╭─ Data extract

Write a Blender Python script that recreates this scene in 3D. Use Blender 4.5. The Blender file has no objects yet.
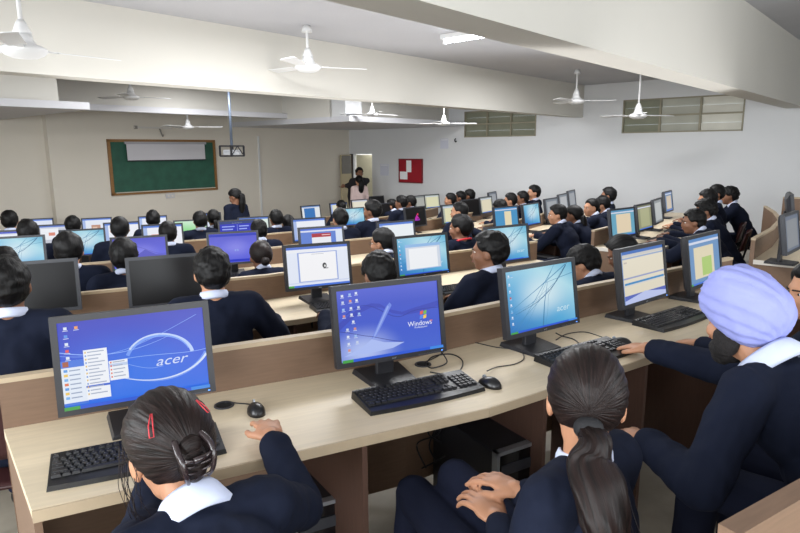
import bpy, bmesh, math, random
from mathutils import Vector, Matrix, noise, Euler
random.seed(7)
R_ = math.radians
COL = bpy.context.scene.collection
TMP = bpy.data.scenes.new('tmp')
def tmp_dg():
    with bpy.context.temp_override(scene=TMP, view_layer=TMP.view_layers[0]): return bpy.context.evaluated_depsgraph_get()
SC = bpy.context.scene

# ------------------------------------------------------------------ camera frame helpers
FPX = 608.0; PITCH = R_(10.92); ROLL = R_(.34); CH = 1.6
cp, sp = math.cos(PITCH), math.sin(PITCH)
AZ = R_(41.4); sa, ca = math.sin(AZ), math.cos(AZ)
def ray(x, y):
    u = (x - 400) / FPX; v = (y - 266.5) / FPX
    c, s = math.cos(ROLL), math.sin(ROLL); u, v = c*u - s*v, s*u + c*v
    return Vector((u, cp - v*sp, -sp - v*cp))
def atz(x, y, z):
    r = ray(x, y); s = (z - CH) / r.z; return Vector((r.x*s, r.y*s, z))
def aty(x, y, Y):
    r = ray(x, y); s = Y / r.y; return Vector((r.x*s, Y, CH + r.z*s))
def RM(a, b, z=0.0):                      # room axes: a towards the window wall, b towards the board wall
    return Vector((a*sa - b*ca, a*ca + b*sa, z))
ROOMROT = math.atan2(ca, sa)
TIER = .115
def floor_z(k): return -TIER*k

# ------------------------------------------------------------------ materials
MATS = {}
def mat(name, color, rough=.6, metal=0., spec=.5, noise_amt=0., noise_scale=8., bump=0., bump_scale=60., stretch=None, emit=0., color2=None, trans=0.):
    if name in MATS: return MATS[name]
    m = bpy.data.materials.new(name); m.use_nodes = True
    nt = m.node_tree; b = nt.nodes['Principled BSDF']
    b.inputs['Roughness'].default_value = rough; b.inputs['Metallic'].default_value = metal
    b.inputs['Specular IOR Level'].default_value = spec
    c = (*color, 1)
    b.inputs['Base Color'].default_value = c
    tc = None
    def coords(st):
        t = nt.nodes.new('ShaderNodeTexCoord'); mp = nt.nodes.new('ShaderNodeMapping')
        nt.links.new(t.outputs['Object'], mp.inputs['Vector'])
        if st: mp.inputs['Scale'].default_value = st
        return mp.outputs['Vector']
    if noise_amt > 0:
        v = coords(stretch)
        n = nt.nodes.new('ShaderNodeTexNoise'); n.inputs['Scale'].default_value = noise_scale; n.inputs['Detail'].default_value = 6
        nt.links.new(v, n.inputs['Vector'])
        r = nt.nodes.new('ShaderNodeValToRGB')
        r.color_ramp.elements[0].position = .3; r.color_ramp.elements[1].position = .7
        c2 = color2 if color2 else tuple(x*(1-noise_amt) for x in color)
        r.color_ramp.elements[0].color = (*c2, 1); r.color_ramp.elements[1].color = c
        nt.links.new(n.outputs['Fac'], r.inputs['Fac']); nt.links.new(r.outputs['Color'], b.inputs['Base Color'])
    if bump > 0:
        v = coords(stretch)
        n = nt.nodes.new('ShaderNodeTexNoise'); n.inputs['Scale'].default_value = bump_scale; n.inputs['Detail'].default_value = 4
        nt.links.new(v, n.inputs['Vector'])
        bp = nt.nodes.new('ShaderNodeBump'); bp.inputs['Strength'].default_value = bump; bp.inputs['Distance'].default_value = .01
        nt.links.new(n.outputs['Fac'], bp.inputs['Height']); nt.links.new(bp.outputs['Normal'], b.inputs['Normal'])
    if emit > 0:
        b.inputs['Emission Color'].default_value = c; b.inputs['Emission Strength'].default_value = emit
    MATS[name] = m
    return m

def s2l(r, g, b):
    f = lambda c: (c/255/12.92) if c/255 <= .04045 else ((c/255+.055)/1.055)**2.4
    return (f(r), f(g), f(b))

EM = .9; ROLLSIGN = -1; LK = 1.12
def emat(rgb):
    key = 'screen_%d_%d_%d' % rgb
    if key in MATS: return MATS[key]
    m = bpy.data.materials.new(key); m.use_nodes = True
    nt = m.node_tree; b = nt.nodes['Principled BSDF']
    c = s2l(*rgb)
    b.inputs['Base Color'].default_value = (.01, .01, .01, 1); b.inputs['Roughness'].default_value = .35
    b.inputs['Specular IOR Level'].default_value = .25
    b.inputs['Emission Color'].default_value = (*c, 1); b.inputs['Emission Strength'].default_value = EM
    MATS[key] = m
    return m
def egrad(name, stops, direction='v', blob=None):
    """emissive wallpaper: colour ramp over the UV, with an optional soft bright blob"""
    if name in MATS: return MATS[name]
    m = bpy.data.materials.new(name); m.use_nodes = True
    nt = m.node_tree; b = nt.nodes['Principled BSDF']
    b.inputs['Base Color'].default_value = (.01, .01, .01, 1); b.inputs['Roughness'].default_value = .35
    b.inputs['Specular IOR Level'].default_value = .25
    uv = nt.nodes.new('ShaderNodeUVMap'); uv.uv_map = 'UVMap'
    sx = nt.nodes.new('ShaderNodeSeparateXYZ'); nt.links.new(uv.outputs['UV'], sx.inputs[0])
    rp = nt.nodes.new('ShaderNodeValToRGB')
    while len(rp.color_ramp.elements) < len(stops): rp.color_ramp.elements.new(.5)
    for e, (p, c) in zip(rp.color_ramp.elements, stops): e.position = p; e.color = (*s2l(*c), 1)
    if direction == 'v': src = sx.outputs['Y']
    elif direction == 'u': src = sx.outputs['X']
    else:
        ad = nt.nodes.new('ShaderNodeMath'); ad.operation = 'ADD'
        m1 = nt.nodes.new('ShaderNodeMath'); m1.operation = 'MULTIPLY'; m1.inputs[1].default_value = direction[0]
        m2 = nt.nodes.new('ShaderNodeMath'); m2.operation = 'MULTIPLY'; m2.inputs[1].default_value = direction[1]
        nt.links.new(sx.outputs['X'], m1.inputs[0]); nt.links.new(sx.outputs['Y'], m2.inputs[0])
        nt.links.new(m1.outputs[0], ad.inputs[0]); nt.links.new(m2.outputs[0], ad.inputs[1]); src = ad.outputs[0]
    nt.links.new(src, rp.inputs['Fac']); out = rp.outputs['Color']
    if blob:
        cx, cy, rad, bc, st = blob
        mp = nt.nodes.new('ShaderNodeVectorMath'); mp.operation = 'DISTANCE'; mp.inputs[1].default_value = (cx, cy, 0)
        nt.links.new(uv.outputs['UV'], mp.inputs[0])
        mr = nt.nodes.new('ShaderNodeMapRange'); mr.interpolation_type = 'SMOOTHSTEP'
        mr.inputs['From Min'].default_value = 0; mr.inputs['From Max'].default_value = rad
        mr.inputs['To Min'].default_value = st; mr.inputs['To Max'].default_value = 0
        nt.links.new(mp.outputs['Value'], mr.inputs['Value'])
        mx = nt.nodes.new('ShaderNodeMixRGB'); mx.inputs['Color2'].default_value = (*s2l(*bc), 1)
        nt.links.new(mr.outputs[0], mx.inputs['Fac']); nt.links.new(out, mx.inputs['Color1']); out = mx.outputs['Color']
    nt.links.new(out, b.inputs['Emission Color']); b.inputs['Emission Strength'].default_value = EM
    MATS[name] = m
    return m

# ------------------------------------------------------------------ mesh builder
class MB:
    def __init__(s): s.v = []; s.f = []; s.m = []; s.uv = {}; s.mats = []
    def mi(s, m):
        if m is None: return 0
        if m not in s.mats: s.mats.append(m)
        return s.mats.index(m)
    def add(s, vs, fs, m=None, M=None, uv=None):
        o = len(s.v); i = s.mi(m)
        for p in vs:
            p = Vector(p); s.v.append(tuple(M @ p if M is not None else p))
        for k, f in enumerate(fs):
            if uv: s.uv[len(s.f)] = uv[k]
            s.f.append([o + j for j in f]); s.m.append(i)
    def box(s, x0, x1, y0, y1, z0, z1, m=None, M=None):
        s.add([(x0,y0,z0),(x1,y0,z0),(x1,y1,z0),(x0,y1,z0),(x0,y0,z1),(x1,y0,z1),(x1,y1,z1),(x0,y1,z1)],
              [(0,3,2,1),(4,5,6,7),(0,1,5,4),(1,2,6,5),(2,3,7,6),(3,0,4,7)], m, M)
    def rbox(s, x0, x1, y0, y1, z0, z1, r=.004, m=None, M=None):
        """box with chamfered vertical and top edges"""
        def ring(i, z): return [(x0+i,y0+i+r,z),(x0+i+r,y0+i,z),(x1-i-r,y0+i,z),(x1-i,y0+i+r,z),(x1-i,y1-i-r,z),(x1-i-r,y1-i,z),(x0+i+r,y1-i,z),(x0+i,y1-i-r,z)]
        v = ring(0, z0) + ring(0, z1-r) + ring(r*.7, z1)
        f = [tuple(range(7,-1,-1)), tuple(range(16,24))]
        for k in (0, 8):
            for j in range(8): f.append((k+j, k+(j+1)%8, k+8+(j+1)%8, k+8+j))
        s.add(v, f, m, M)
    def prism(s, poly, z0, z1, m=None, M=None):
        n = len(poly)
        ar = sum(poly[i][0]*poly[(i+1)%n][1]-poly[(i+1)%n][0]*poly[i][1] for i in range(n))
        if ar < 0: poly = poly[::-1]
        v = [(p[0],p[1],z0) for p in poly] + [(p[0],p[1],z1) for p in poly]
        f = [tuple(range(n-1,-1,-1)), tuple(range(n,2*n))] + [(i,(i+1)%n,n+(i+1)%n,n+i) for i in range(n)]
        s.add(v, f, m, M)
    def lathe(s, prof, m=None, M=None, n=24):
        v = []; f = []
        for r, z in prof:
            for i in range(n):
                a = 2*math.pi*i/n; v.append((r*math.cos(a), r*math.sin(a), z))
        for k in range(len(prof)-1):
            for i in range(n): f.append((k*n+i, k*n+(i+1)%n, (k+1)*n+(i+1)%n, (k+1)*n+i))
        f.append(tuple(range(n-1,-1,-1))); f.append(tuple((len(prof)-1)*n+i for i in range(n)))
        s.add(v, f, m, M)
    def tube(s, pts, r, m=None, M=None, n=8, r1=None):
        pts = [Vector(p) for p in pts]; v = []; f = []; up = Vector((0,0,1)); k = len(pts)
        for i, p in enumerate(pts):
            t = (pts[min(i+1,k-1)] - pts[max(i-1,0)]).normalized()
            a = t.cross(up);
            if a.length < 1e-3: a = t.cross(Vector((1,0,0)))
            a.normalize(); b = t.cross(a); rr = r if r1 is None else r + (r1-r)*i/(k-1)
            for j in range(n):
                q = 2*math.pi*j/n; v.append(p + a*rr*math.cos(q) + b*rr*math.sin(q))
        for i in range(k-1):
            for j in range(n): f.append((i*n+j, (i+1)*n+j, (i+1)*n+(j+1)%n, i*n+(j+1)%n))
        f.append(tuple(range(n))); f.append(tuple((k-1)*n+j for j in range(n-1,-1,-1)))
        s.add(v, f, m, M)
    def ball(s, c, rad, m=None, M=None, sub=2, rot=None):
        vs, fs = ICO[sub]; c = Vector(c)
        if not hasattr(rad, '__len__'): rad = (rad,)*3
        out = []
        for p in vs:
            q = Vector((p[0]*rad[0], p[1]*rad[1], p[2]*rad[2]))
            if rot is not None: q = rot @ q
            out.append(c + q)
        s.add(out, fs, m, M)
    def cap(s, p0, p1, r0, r1, m=None, M=None, sub=2, n=14, flat=None):
        """tapered capsule"""
        p0, p1 = Vector(p0), Vector(p1)
        s.ball(p0, r0, m, M, sub); s.ball(p1, r1, m, M, sub)
        s.tube([p0, p1], r0, m, M, n, r1)
    def build(s, name, m=None, parent=None, smooth=False, loc=None, rot=None):
        me = bpy.data.meshes.new(name); me.from_pydata([tuple(v) for v in s.v], [], s.f)
        if s.mats:
            for q in s.mats: me.materials.append(q)
            me.polygons.foreach_set('material_index', s.m)
        elif m: me.materials.append(m)
        if s.uv:
            l = me.uv_layers.new(name='UVMap')
            for fi, u in s.uv.items():
                for li, c in zip(me.polygons[fi].loop_indices, u): l.data[li].uv = c
        if smooth: me.polygons.foreach_set('use_smooth', [True]*len(me.polygons))
        me.update()
        return link(name, me, parent, loc, rot)
def link(name, me, parent=None, loc=None, rot=None):
    o = bpy.data.objects.new(name, me); COL.objects.link(o)
    if loc is not None: o.location = loc
    if rot is not None: o.rotation_euler = rot
    if parent: o.parent = parent
    return o
def _ico(sub):
    bm = bmesh.new(); bmesh.ops.create_icosphere(bm, subdivisions=sub, radius=1)
    bm.verts.ensure_lookup_table(); v = [tuple(x.co) for x in bm.verts]; f = [tuple(q.index for q in p.verts) for p in bm.faces]
    bm.free(); return v, f
ICO = {k: _ico(k) for k in (1, 2, 3, 4, 5)}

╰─

**Task prompt**. Only lines belong in the copy: transcribe those from the start of the data through the line that contains "SC = bpy.context.scene", and skip the pictures.

**Complete answer**.
Write a Blender Python script that recreates this scene in 3D. Use Blender 4.5. The Blender file has no objects yet.
import bpy, bmesh, math, random
from mathutils import Vector, Matrix, noise, Euler
random.seed(7)
R_ = math.radians
COL = bpy.context.scene.collection
TMP = bpy.data.scenes.new('tmp')
def tmp_dg():
    with bpy.context.temp_override(scene=TMP, view_layer=TMP.view_layers[0]): return bpy.context.evaluated_depsgraph_get()
SC = bpy.context.scene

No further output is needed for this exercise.